India to Release Key Wholesale-Inflation Index on Monthly Basis

Oct. 20 (Bloomberg) -- India will release its key wholesale inflation number on a monthly rather than weekly basis, moving toward the practice of most other economies around the world.

The new wholesale price index with 2004 as the base year will debut on Nov. 14, Commerce Minister Anand Sharma told reporters after a cabinet meeting approved the gauge in New Delhi yesterday. The base year used for the current weekly index is 1993.

The government plans to eventually move to a new consumer price index next year as policy makers say wholesale prices don’t show the true costs borne by people. For now, a weekly wholesale index for food and fuel commodities will continue to be released to facilitate monitoring of prices that are “sensitive in nature,” a government statement said.

“India needs to move toward making consumer price inflation its benchmark, which will give a clearer description of the cost scenario,” said Krish Ramkumar, who manages the equivalent of $1 billion in Indian debt at Sundaram BNP Paribas Asset Management Co. in Mumbai. “The development yesterday appears to be a step in that direction.”

Until now, India’s statistics department has released four consumer price indices for different groups such as farm and industrial workers. The central bank and the finance ministry use the wholesale price index as the benchmark because the other inflation measures don’t capture the aggregate price picture.

Consumer Prices

The wholesale-price index climbed 0.92 percent in the week to Oct. 3 from a year earlier, the Commerce Ministry said on Oct. 15. Gains in consumer prices were far higher. The consumer price index for farm workers jumped 12.89 percent in August from a year earlier, while that for rural workers increased 12.67 percent, according to government statistics.

India will adopt a new consumer price index next year, Pronab Sen, the top official in India’s statistics ministry, said in an interview on July 17.

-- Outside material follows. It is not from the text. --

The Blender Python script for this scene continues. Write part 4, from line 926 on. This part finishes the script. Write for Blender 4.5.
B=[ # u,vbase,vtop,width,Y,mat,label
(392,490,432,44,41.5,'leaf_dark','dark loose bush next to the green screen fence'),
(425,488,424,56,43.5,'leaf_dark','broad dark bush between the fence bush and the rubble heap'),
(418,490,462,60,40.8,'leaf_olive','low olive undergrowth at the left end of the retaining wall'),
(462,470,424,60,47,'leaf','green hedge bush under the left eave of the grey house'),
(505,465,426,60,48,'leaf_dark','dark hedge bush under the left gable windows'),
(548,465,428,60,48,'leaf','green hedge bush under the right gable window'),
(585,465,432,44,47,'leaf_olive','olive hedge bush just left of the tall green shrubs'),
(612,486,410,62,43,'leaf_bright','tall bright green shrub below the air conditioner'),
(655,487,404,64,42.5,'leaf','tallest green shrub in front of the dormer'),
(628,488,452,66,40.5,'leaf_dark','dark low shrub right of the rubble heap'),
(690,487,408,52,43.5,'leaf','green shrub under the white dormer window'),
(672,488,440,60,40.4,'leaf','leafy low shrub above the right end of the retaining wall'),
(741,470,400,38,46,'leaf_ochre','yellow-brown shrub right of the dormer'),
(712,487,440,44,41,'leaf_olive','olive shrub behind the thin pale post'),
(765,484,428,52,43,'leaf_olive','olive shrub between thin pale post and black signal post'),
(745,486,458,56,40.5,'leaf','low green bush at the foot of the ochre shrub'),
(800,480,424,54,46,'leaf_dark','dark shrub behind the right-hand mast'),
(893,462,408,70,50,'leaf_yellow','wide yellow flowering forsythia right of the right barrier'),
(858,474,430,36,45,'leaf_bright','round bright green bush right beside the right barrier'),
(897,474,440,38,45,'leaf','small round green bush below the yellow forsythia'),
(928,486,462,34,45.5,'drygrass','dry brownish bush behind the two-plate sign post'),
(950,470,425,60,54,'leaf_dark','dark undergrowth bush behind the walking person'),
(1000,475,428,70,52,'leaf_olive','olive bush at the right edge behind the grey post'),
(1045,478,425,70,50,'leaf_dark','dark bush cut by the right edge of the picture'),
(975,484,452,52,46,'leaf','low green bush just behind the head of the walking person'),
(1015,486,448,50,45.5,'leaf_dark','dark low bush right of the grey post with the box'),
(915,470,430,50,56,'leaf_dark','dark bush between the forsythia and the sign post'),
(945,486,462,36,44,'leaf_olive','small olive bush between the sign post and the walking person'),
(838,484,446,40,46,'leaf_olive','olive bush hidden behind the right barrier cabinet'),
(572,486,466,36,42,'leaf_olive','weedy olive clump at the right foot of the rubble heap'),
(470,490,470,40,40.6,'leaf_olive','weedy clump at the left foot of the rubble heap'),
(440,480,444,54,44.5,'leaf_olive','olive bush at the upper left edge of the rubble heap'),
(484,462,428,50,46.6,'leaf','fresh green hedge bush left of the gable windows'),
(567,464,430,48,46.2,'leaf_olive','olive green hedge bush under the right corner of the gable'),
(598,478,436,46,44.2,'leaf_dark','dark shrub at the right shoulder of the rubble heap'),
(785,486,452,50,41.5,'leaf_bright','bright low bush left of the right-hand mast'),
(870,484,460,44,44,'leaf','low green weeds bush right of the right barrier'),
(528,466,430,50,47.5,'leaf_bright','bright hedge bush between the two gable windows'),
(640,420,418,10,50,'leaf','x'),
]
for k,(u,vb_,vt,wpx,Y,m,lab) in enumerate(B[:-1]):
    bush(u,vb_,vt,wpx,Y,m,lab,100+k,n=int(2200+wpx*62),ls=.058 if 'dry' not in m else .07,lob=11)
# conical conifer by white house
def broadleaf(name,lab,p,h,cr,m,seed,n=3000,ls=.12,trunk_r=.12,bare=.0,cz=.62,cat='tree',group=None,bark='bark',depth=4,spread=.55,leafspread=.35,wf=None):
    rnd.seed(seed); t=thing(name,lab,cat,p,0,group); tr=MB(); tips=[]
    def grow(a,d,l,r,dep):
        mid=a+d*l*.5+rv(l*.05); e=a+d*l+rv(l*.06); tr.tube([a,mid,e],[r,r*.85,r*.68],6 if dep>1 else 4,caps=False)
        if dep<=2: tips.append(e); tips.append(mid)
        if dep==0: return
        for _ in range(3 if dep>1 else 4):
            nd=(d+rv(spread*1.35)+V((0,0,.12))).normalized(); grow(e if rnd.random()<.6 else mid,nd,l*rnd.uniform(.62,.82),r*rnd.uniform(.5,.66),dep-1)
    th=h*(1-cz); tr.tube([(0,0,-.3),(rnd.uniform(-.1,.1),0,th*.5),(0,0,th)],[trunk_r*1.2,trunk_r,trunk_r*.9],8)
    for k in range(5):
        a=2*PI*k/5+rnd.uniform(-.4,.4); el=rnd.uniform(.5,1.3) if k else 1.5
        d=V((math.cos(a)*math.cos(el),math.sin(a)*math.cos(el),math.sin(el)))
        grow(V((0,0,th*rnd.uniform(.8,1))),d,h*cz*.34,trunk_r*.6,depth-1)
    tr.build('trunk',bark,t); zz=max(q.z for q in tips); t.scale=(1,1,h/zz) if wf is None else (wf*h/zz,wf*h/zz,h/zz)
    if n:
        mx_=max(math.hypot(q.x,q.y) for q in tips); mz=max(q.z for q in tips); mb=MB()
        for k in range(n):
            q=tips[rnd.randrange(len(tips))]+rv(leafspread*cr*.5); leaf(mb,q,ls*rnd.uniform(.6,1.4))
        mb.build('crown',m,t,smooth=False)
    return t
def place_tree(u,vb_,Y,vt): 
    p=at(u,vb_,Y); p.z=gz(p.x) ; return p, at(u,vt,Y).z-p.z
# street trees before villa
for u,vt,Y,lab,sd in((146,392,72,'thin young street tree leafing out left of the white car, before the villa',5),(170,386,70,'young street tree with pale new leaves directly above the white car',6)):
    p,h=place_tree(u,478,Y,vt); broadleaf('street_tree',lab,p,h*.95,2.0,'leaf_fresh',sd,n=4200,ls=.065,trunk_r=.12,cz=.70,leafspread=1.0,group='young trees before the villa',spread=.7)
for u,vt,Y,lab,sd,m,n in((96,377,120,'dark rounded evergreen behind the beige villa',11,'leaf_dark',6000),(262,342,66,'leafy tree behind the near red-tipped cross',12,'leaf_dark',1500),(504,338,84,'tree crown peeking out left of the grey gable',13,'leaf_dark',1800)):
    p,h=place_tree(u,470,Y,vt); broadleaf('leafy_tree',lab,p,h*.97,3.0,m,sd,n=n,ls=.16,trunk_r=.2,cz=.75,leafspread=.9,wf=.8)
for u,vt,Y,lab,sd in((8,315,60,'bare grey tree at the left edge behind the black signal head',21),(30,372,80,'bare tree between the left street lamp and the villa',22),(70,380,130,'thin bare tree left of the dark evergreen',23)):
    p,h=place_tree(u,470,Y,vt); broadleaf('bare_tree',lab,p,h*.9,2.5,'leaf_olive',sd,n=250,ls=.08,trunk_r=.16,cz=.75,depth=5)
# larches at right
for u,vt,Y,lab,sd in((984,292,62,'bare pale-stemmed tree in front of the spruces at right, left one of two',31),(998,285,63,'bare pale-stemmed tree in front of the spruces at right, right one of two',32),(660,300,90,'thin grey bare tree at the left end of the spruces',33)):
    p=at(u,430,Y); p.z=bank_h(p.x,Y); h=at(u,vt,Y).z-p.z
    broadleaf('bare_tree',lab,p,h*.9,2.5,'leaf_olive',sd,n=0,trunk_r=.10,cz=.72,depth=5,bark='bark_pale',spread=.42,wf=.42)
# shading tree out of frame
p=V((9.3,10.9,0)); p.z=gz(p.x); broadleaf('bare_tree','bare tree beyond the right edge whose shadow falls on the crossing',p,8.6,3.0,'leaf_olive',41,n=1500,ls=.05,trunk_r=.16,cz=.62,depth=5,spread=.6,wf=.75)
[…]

Sen said the only “compelling” logic for a unified consumer price index is for monetary policy purposes, as there is nothing “intrinsically wrong” with the wholesale price gauge and the four consumer price measures.

The wholesale price index provides a snapshot of producer prices while the consumer price gauges show the final cost paid by consumers.

The new consumer index, with a base year of 2007-2008, will be compiled from a sample of 2,000 villages, Sen said. He said the statistics department has subcontracted the field work to the postal department, which has put 2,400 people on the job.